___ DATA LINES ___
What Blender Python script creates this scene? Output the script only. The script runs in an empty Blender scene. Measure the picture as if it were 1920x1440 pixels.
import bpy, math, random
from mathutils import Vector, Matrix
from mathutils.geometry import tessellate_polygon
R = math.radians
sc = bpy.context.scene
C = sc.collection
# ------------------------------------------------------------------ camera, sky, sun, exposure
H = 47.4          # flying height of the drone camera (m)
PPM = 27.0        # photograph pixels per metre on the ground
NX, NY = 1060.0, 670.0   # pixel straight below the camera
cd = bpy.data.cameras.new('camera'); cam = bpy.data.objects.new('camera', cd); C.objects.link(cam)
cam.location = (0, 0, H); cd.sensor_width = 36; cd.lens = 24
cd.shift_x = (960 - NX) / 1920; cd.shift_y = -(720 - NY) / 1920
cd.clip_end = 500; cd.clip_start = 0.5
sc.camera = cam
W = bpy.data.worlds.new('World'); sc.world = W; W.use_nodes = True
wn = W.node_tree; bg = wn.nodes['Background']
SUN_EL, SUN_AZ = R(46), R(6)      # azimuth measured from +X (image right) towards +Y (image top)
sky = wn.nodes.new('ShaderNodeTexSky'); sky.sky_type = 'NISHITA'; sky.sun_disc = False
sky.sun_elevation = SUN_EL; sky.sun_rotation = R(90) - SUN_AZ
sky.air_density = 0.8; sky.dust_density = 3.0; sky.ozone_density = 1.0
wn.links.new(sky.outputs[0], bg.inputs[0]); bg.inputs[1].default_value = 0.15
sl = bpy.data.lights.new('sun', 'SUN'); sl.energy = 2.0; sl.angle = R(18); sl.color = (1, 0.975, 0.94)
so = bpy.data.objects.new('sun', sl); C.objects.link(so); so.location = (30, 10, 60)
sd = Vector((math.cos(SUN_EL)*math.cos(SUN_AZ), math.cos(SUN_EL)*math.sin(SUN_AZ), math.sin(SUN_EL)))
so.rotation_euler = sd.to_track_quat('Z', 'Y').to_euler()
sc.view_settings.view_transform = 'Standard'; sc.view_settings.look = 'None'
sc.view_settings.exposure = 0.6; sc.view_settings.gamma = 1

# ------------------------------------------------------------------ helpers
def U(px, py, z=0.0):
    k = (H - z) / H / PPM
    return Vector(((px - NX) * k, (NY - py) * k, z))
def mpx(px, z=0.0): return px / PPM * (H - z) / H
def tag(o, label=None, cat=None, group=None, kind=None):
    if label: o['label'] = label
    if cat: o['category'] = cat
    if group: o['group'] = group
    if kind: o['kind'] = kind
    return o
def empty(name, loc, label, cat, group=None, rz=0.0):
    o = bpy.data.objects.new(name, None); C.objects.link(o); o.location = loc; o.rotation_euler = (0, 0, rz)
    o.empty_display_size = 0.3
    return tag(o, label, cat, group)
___
• YOUR OBJECTIVE: Write the data back out verbatim.

• OUTPUT BELOW:
What Blender Python script creates this scene? Output the script only. The script runs in an empty Blender scene. Measure the picture as if it were 1920x1440 pixels.
import bpy, math, random
from mathutils import Vector, Matrix
from mathutils.geometry import tessellate_polygon
R = math.radians
sc = bpy.context.scene
C = sc.collection
# ------------------------------------------------------------------ camera, sky, sun, exposure
H = 47.4          # flying height of the drone camera (m)
PPM = 27.0        # photograph pixels per metre on the ground
NX, NY = 1060.0, 670.0   # pixel straight below the camera
cd = bpy.data.cameras.new('camera'); cam = bpy.data.objects.new('camera', cd); C.objects.link(cam)
cam.location = (0, 0, H); cd.sensor_width = 36; cd.lens = 24
cd.shift_x = (960 - NX) / 1920; cd.shift_y = -(720 - NY) / 1920
cd.clip_end = 500; cd.clip_start = 0.5
sc.camera = cam
W = bpy.data.worlds.new('World'); sc.world = W; W.use_nodes = True
wn = W.node_tree; bg = wn.nodes['Background']
SUN_EL, SUN_AZ = R(46), R(6)      # azimuth measured from +X (image right) towards +Y (image top)
sky = wn.nodes.new('ShaderNodeTexSky'); sky.sky_type = 'NISHITA'; sky.sun_disc = False
sky.sun_elevation = SUN_EL; sky.sun_rotation = R(90) - SUN_AZ
sky.air_density = 0.8; sky.dust_density = 3.0; sky.ozone_density = 1.0
wn.links.new(sky.outputs[0], bg.inputs[0]); bg.inputs[1].default_value = 0.15
sl = bpy.data.lights.new('sun', 'SUN'); sl.energy = 2.0; sl.angle = R(18); sl.color = (1, 0.975, 0.94)
so = bpy.data.objects.new('sun', sl); C.objects.link(so); so.location = (30, 10, 60)
sd = Vector((math.cos(SUN_EL)*math.cos(SUN_AZ), math.cos(SUN_EL)*math.sin(SUN_AZ), math.sin(SUN_EL)))
so.rotation_euler = sd.to_track_quat('Z', 'Y').to_euler()
sc.view_settings.view_transform = 'Standard'; sc.view_settings.look = 'None'
sc.view_settings.exposure = 0.6; sc.view_settings.gamma = 1

# ------------------------------------------------------------------ helpers
def U(px, py, z=0.0):
    k = (H - z) / H / PPM
    return Vector(((px - NX) * k, (NY - py) * k, z))
def mpx(px, z=0.0): return px / PPM * (H - z) / H
def tag(o, label=None, cat=None, group=None, kind=None):
    if label: o['label'] = label
    if cat: o['category'] = cat
    if group: o['group'] = group
    if kind: o['kind'] = kind
    return o
def empty(name, loc, label, cat, group=None, rz=0.0):
    o = bpy.data.objects.new(name, None); C.objects.link(o); o.location = loc; o.rotation_euler = (0, 0, rz)
    o.empty_display_size = 0.3
    return tag(o, label, cat, group)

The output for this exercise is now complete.